What I Was, by Meg Rosoff

This Christmas I asked my European dwelling sister to give me a copy of Meg Rosoff's latest book, What I Was (this is the British cover). I didn't want to wait for it to come out here in the states (although it is now available, so perhaps I should have been more judicious in my selection, but my other sister was already getting a copy of Forever Rose, by Hilary McKay which I actually was looking forward to even more). Rosoff's first book for teenagers, How I Live Now, had interested me but not compelled me, but I truly enjoyed Just In Case. So I began What I Was in a hopeful spirit.

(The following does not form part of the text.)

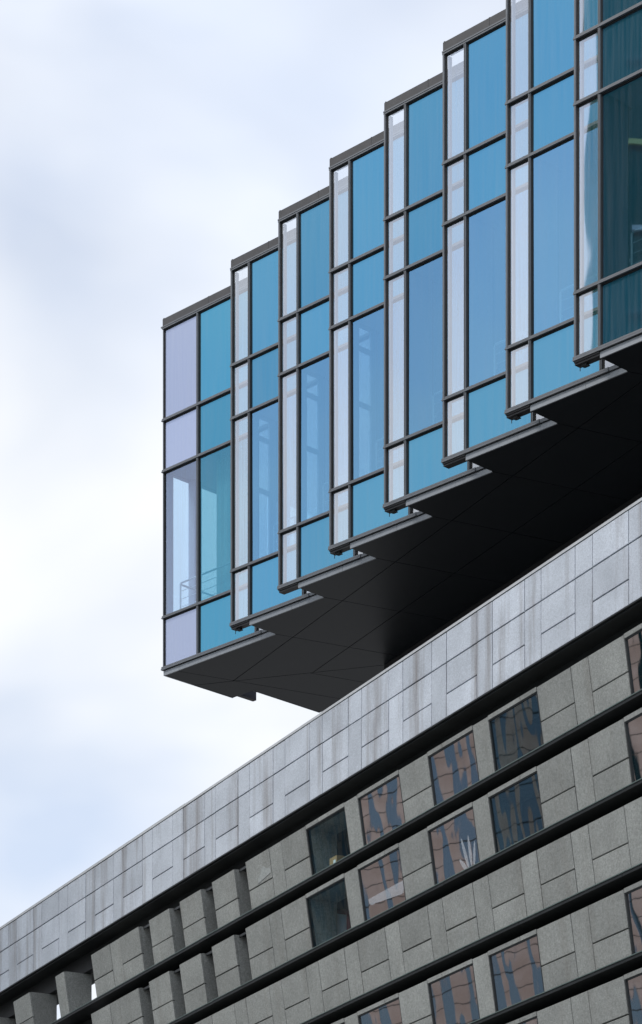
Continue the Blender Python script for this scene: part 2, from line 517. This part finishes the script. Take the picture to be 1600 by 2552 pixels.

The story is simple--Hilary, a 16 year old boy, begins life at his third boarding school, having been kicked out of two others. It is a depressing place with depressing people in it, including our narrator, who is not particurlaly cheeful about his situation (with reason). But he finds an escape while exploring the Suffolk coast where his school is situatuated--a cottage on an island, whose young resident, Finn, is resourceful, independent, and totally enigmatic. They strike up a friendship, based mainly on Hilary's fascination with Finn--an almost obsessive desire to be inside the self-relient mystery that is Finn's life. But it is impossible to keep secrets in a boarding school, and (this is Meg Rosoff after all) things fall apart tragically and spectacularly, atlhough they end up getting back together again, more or less.

Unlike her other books, however, things don't really start Happening till near the end. I got impatient with Hilary, and wasn't as interested in Finn as he was. The buildup in pace came a bit too late for me to care all that much. So all in all, a bit disappointing. But the fault could be mine- this was one of those books that made me wonder if I was Trying hard enough to be an engaged and critically appreciative reader. Because I think there is a lot to appreciate here, in Rosoff's use of language and setting. It just wasn't my cup of tea.

The American edition is published by Viking Adult, but I think it is comfortably a YA book -- teenaged narrator, nothing graphic in an Adultish way (although that dosen't apply to many YA books), and a plot concerned with self-knowledge, friendship, and growing up.